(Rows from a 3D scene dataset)
• • •

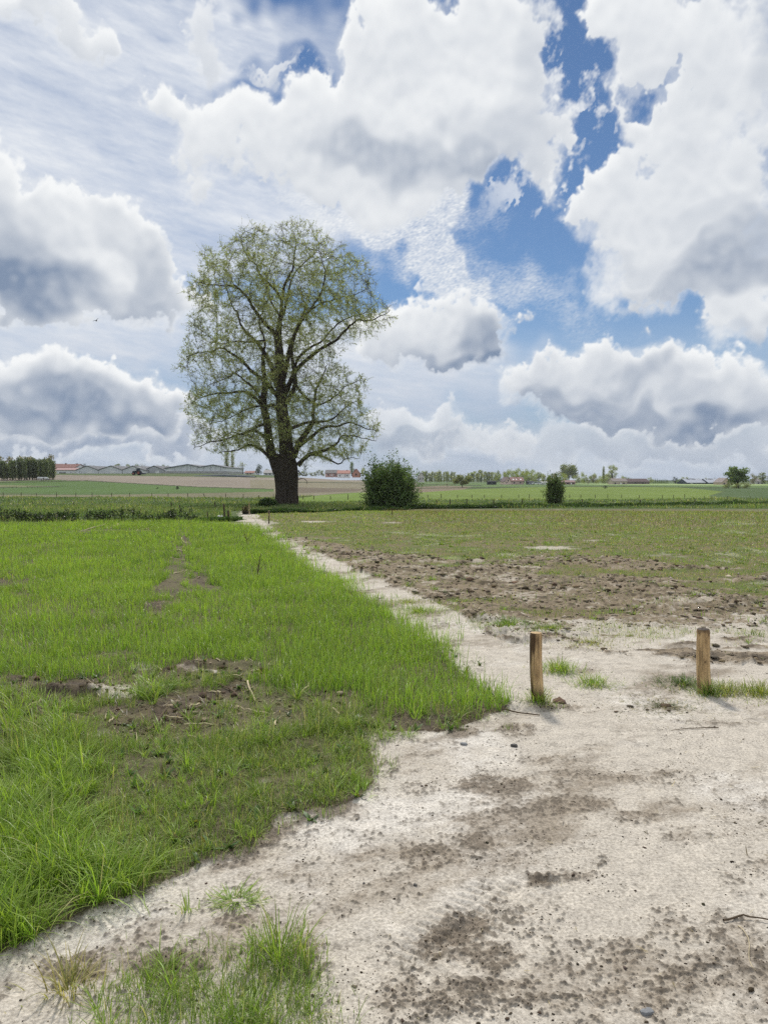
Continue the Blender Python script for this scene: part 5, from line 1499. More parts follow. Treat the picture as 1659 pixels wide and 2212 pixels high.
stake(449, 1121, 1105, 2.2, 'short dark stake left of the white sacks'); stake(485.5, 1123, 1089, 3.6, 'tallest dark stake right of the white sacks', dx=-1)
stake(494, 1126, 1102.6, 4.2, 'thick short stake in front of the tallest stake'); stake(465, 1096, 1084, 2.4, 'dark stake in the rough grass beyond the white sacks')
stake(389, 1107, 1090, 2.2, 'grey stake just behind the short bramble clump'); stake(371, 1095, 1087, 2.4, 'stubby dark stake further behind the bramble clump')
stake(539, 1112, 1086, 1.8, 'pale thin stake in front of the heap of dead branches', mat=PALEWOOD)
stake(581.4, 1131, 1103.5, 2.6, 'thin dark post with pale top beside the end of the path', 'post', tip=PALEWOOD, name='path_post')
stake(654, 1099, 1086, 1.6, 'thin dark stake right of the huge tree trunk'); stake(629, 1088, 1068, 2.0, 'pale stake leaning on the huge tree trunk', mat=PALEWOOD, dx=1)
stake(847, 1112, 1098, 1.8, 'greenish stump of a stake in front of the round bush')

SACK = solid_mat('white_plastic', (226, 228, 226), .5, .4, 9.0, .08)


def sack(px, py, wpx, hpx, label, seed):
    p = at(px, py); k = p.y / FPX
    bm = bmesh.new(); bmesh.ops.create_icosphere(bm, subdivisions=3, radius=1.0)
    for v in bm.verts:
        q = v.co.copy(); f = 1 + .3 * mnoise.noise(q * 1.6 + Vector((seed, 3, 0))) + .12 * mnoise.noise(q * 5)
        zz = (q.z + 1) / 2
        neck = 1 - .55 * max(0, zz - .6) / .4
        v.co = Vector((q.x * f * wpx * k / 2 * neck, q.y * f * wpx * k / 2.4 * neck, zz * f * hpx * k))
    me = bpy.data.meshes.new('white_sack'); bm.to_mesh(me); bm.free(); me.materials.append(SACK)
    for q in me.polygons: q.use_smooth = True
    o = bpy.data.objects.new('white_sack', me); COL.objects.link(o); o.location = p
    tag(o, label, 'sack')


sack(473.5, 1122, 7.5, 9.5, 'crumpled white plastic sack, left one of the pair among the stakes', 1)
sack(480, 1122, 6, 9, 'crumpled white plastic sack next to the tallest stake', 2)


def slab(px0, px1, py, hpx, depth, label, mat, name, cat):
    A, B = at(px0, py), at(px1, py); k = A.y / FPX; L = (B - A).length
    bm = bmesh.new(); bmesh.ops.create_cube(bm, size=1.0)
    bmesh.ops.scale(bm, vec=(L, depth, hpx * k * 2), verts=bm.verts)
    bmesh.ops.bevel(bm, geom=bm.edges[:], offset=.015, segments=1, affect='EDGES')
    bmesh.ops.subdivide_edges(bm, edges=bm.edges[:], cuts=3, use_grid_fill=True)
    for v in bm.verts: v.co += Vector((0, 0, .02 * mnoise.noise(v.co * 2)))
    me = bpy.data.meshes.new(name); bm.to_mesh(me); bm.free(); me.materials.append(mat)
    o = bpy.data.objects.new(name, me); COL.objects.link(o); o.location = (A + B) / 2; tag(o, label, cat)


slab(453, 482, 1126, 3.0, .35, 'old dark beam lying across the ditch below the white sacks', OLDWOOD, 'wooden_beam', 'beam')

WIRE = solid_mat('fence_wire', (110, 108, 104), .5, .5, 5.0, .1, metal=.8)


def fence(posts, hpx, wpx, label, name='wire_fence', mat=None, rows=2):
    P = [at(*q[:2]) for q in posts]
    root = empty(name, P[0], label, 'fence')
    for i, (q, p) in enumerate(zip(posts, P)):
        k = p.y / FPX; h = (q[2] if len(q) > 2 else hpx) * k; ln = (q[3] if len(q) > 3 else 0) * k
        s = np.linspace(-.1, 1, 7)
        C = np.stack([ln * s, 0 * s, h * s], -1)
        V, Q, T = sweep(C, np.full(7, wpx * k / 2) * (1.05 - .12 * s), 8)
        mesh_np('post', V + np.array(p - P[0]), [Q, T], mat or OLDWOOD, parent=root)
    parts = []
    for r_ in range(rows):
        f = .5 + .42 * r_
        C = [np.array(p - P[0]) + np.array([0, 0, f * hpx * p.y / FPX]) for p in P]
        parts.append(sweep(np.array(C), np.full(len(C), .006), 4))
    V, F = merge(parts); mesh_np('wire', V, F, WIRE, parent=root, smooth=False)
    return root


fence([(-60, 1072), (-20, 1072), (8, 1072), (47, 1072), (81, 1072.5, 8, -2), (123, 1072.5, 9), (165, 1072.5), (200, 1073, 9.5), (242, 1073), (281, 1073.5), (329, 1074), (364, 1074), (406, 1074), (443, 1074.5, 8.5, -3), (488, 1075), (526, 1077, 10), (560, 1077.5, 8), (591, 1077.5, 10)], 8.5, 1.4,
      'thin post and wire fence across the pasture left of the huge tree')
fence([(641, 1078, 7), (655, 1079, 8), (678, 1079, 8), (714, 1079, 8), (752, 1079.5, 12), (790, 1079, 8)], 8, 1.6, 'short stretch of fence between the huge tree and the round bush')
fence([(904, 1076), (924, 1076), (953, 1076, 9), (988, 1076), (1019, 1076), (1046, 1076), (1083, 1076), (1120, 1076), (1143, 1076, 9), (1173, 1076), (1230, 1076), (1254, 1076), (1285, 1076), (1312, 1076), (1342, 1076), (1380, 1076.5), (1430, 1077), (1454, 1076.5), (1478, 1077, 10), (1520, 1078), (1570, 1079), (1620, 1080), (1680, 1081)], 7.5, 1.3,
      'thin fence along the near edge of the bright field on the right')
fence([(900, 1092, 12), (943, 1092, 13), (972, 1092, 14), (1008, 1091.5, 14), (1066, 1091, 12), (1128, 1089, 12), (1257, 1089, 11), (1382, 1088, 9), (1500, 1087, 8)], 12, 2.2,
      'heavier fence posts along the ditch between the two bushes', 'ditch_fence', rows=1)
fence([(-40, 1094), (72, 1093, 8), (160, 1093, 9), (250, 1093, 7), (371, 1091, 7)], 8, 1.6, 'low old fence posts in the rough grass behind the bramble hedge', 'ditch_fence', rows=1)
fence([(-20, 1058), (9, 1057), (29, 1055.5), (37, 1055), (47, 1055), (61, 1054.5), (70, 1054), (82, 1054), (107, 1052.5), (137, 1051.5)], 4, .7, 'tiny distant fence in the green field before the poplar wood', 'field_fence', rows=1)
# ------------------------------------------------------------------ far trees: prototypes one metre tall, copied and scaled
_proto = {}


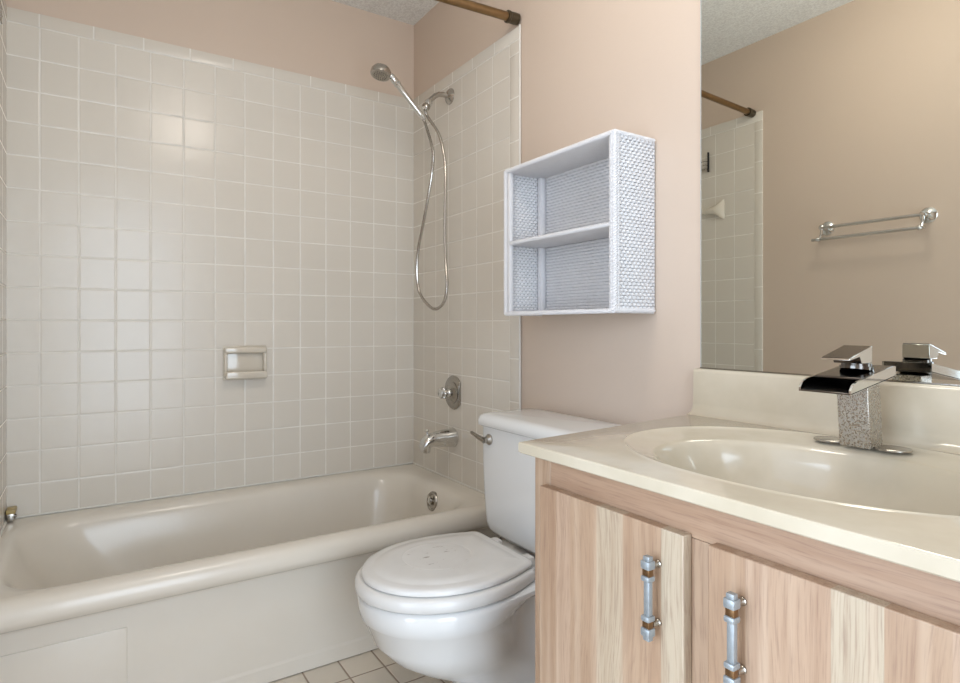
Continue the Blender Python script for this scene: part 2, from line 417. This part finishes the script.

• • •

• _Task objective_
Starting with the first line of the data above and ending with the line containing "stake(847, 1112, 1098, 1.8, 'greenish", please restate every line exactly, leaving images out.

• _The output_
Continue the Blender Python script for this scene: part 5, from line 1499. More parts follow. Treat the picture as 1659 pixels wide and 2212 pixels high.
stake(449, 1121, 1105, 2.2, 'short dark stake left of the white sacks'); stake(485.5, 1123, 1089, 3.6, 'tallest dark stake right of the white sacks', dx=-1)
stake(494, 1126, 1102.6, 4.2, 'thick short stake in front of the tallest stake'); stake(465, 1096, 1084, 2.4, 'dark stake in the rough grass beyond the white sacks')
stake(389, 1107, 1090, 2.2, 'grey stake just behind the short bramble clump'); stake(371, 1095, 1087, 2.4, 'stubby dark stake further behind the bramble clump')
stake(539, 1112, 1086, 1.8, 'pale thin stake in front of the heap of dead branches', mat=PALEWOOD)
stake(581.4, 1131, 1103.5, 2.6, 'thin dark post with pale top beside the end of the path', 'post', tip=PALEWOOD, name='path_post')
stake(654, 1099, 1086, 1.6, 'thin dark stake right of the huge tree trunk'); stake(629, 1088, 1068, 2.0, 'pale stake leaning on the huge tree trunk', mat=PALEWOOD, dx=1)
stake(847, 1112, 1098, 1.8, 'greenish stump of a stake in front of the round bush')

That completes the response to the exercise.